We just got home tonight. I have to sort through all the pictures and memory cards to put together a little post about our family 4th.
But one thing I did on my 4th of July vacation that I haven't done in awhile. I read a book! I haven't had time to do that in ages!
What did I read? A true crime collection and I love these kinds of books.
It was a book my inlaws had laying around. Ann Rule's "Without Pity". I really like Ann Rule. I became familiar with her years ago when I worked at a bookstore. She is a Pacific Northwest author, and focuses her cases on those stories that aren't overplayed in the media (ie Scott Peterson and Mary Winkler) and that are in the Northwest.
I also appreciate her relationship with law enforcement and criminals. She gets the interviews that no one else gets. It rids her books of speculation, and she really strives to give you the facts, and not sensationalism.

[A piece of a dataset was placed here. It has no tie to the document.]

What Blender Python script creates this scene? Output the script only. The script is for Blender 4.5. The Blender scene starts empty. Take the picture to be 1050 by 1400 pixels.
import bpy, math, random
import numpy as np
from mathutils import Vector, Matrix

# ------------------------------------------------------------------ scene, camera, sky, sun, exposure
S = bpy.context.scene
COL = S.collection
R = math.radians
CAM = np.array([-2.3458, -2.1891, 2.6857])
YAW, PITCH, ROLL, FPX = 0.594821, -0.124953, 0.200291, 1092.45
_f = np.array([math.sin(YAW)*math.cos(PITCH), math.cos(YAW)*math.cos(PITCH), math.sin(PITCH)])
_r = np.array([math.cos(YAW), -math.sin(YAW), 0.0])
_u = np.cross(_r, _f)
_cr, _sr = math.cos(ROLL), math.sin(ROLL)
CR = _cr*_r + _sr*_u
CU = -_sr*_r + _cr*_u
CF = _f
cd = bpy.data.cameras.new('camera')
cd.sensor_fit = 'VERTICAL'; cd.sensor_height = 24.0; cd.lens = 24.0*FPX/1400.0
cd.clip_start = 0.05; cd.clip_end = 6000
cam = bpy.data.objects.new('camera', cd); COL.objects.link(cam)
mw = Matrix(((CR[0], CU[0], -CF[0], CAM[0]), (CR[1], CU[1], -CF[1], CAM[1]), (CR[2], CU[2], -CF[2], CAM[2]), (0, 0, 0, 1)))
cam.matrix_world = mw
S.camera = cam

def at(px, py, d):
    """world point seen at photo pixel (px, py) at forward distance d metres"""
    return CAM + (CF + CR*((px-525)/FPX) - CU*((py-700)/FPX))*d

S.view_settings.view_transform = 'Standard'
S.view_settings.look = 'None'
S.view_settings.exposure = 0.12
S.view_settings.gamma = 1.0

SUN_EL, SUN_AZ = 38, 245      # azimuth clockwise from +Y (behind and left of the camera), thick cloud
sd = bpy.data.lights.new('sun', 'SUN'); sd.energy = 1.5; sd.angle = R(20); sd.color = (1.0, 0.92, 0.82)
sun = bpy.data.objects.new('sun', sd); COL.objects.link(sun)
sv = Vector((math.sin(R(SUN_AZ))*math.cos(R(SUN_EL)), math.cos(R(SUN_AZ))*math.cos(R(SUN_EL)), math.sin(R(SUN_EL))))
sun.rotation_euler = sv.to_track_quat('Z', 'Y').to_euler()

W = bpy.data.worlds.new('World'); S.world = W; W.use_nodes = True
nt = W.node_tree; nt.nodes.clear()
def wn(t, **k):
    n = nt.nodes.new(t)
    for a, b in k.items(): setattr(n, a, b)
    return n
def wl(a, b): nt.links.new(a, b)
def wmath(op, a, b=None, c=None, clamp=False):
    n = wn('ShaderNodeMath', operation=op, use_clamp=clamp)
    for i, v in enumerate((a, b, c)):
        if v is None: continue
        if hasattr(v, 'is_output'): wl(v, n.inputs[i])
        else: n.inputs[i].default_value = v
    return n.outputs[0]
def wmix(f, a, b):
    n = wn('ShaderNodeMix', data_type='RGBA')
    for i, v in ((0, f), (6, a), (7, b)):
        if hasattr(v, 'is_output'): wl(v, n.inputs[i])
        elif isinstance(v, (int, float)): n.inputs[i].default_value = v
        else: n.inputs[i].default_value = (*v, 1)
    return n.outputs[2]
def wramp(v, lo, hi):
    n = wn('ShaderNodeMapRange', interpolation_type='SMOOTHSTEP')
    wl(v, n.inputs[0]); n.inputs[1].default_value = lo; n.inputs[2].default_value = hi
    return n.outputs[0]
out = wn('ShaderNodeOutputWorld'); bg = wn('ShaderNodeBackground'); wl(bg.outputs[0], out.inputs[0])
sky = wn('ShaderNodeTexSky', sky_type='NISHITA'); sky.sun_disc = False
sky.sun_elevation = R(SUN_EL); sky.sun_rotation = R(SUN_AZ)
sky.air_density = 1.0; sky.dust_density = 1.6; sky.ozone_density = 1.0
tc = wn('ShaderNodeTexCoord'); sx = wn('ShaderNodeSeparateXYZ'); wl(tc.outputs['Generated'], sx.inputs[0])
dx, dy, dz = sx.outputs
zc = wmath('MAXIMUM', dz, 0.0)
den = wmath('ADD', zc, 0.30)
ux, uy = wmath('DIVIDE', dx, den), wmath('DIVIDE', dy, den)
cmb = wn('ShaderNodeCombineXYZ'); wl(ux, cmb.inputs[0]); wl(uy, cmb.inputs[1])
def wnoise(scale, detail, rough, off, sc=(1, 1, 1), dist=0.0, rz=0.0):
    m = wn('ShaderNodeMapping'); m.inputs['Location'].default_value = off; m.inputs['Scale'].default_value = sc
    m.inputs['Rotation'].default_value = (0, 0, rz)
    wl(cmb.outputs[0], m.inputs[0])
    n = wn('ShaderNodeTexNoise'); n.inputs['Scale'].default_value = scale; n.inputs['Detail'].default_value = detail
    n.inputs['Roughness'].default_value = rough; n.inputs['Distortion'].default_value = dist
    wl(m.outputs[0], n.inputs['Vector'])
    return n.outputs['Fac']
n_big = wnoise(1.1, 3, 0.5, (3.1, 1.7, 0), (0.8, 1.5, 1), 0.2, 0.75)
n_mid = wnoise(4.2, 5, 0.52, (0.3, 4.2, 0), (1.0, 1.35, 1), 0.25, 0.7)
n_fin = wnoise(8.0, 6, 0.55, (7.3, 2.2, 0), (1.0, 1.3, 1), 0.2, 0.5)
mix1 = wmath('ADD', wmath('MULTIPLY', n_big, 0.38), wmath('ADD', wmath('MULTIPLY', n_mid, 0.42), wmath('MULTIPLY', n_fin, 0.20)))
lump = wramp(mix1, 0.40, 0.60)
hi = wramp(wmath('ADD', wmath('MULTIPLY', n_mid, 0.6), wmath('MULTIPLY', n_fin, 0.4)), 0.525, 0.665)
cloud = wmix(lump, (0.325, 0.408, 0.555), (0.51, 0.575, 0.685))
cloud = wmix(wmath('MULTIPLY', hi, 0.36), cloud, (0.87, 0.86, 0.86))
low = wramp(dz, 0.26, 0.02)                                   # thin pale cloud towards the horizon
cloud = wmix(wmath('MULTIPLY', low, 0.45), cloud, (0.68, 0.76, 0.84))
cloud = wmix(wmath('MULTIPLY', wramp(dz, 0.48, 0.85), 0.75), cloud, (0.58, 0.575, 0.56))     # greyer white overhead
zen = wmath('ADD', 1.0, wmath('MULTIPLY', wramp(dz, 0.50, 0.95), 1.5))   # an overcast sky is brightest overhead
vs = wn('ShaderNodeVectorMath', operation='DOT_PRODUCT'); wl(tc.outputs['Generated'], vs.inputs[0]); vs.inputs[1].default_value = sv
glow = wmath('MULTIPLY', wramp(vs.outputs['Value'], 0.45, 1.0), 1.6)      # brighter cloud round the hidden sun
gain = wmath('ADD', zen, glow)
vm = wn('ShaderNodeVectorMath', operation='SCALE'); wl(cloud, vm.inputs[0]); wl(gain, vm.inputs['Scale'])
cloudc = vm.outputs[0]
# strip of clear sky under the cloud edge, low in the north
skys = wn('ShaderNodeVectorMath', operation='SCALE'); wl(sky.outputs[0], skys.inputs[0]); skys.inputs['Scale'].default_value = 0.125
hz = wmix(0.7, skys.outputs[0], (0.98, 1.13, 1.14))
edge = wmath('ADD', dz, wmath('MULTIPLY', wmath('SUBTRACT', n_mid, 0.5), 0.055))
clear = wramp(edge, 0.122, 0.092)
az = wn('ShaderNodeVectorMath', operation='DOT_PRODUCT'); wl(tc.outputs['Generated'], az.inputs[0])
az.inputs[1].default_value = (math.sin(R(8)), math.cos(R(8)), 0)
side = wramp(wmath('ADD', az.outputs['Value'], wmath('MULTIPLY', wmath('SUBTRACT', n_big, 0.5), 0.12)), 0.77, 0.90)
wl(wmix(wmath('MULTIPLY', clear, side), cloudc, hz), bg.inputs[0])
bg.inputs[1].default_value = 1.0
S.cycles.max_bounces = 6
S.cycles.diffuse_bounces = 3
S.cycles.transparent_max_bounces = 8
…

So this particular book is a collection of short cases that she has wanted to write about but didn't do a full book on. Now, I am maybe a little twisted. I like these kinds of stories. I love to watch "Forensic Files", "FBI Files", "The Investigators", "Cold Case", etc. I like crime stories for some reason. I know that isn't everyone's taste.
Here is what tripped me up just a bit about these ten stories. Nine of the ten of them were stories from Seattle and were freaky. The central theme in these stories were how someone who has been so normal suddenly changes on a dime and commits horrible crimes. The victims couldn't see it coming, and the victims were usually close family members. Most of them were this way.
The final story was the one that got me. It was the first time Ann Rule gave the facts about this case mainly to protect the one surviving victim. It was a murder/rape that happened in 1976 very close to where I live! That is what creeps me a bit about her stories, she suddenly starts describing streets and roads I have traveled on in the final story of this short story collection!
I don't know anything else about that case except what was in the story, and I have googled it and found nothing. The criminal in that case hasn't been paroled yet, but he goes up for parole occasionally. The prosecutors in that case go to the parole board on behalf of the victim, for her protection mainly.
Anyway, those stories are in my mind right now, and I should probably find a shallow, trashy romance novel now.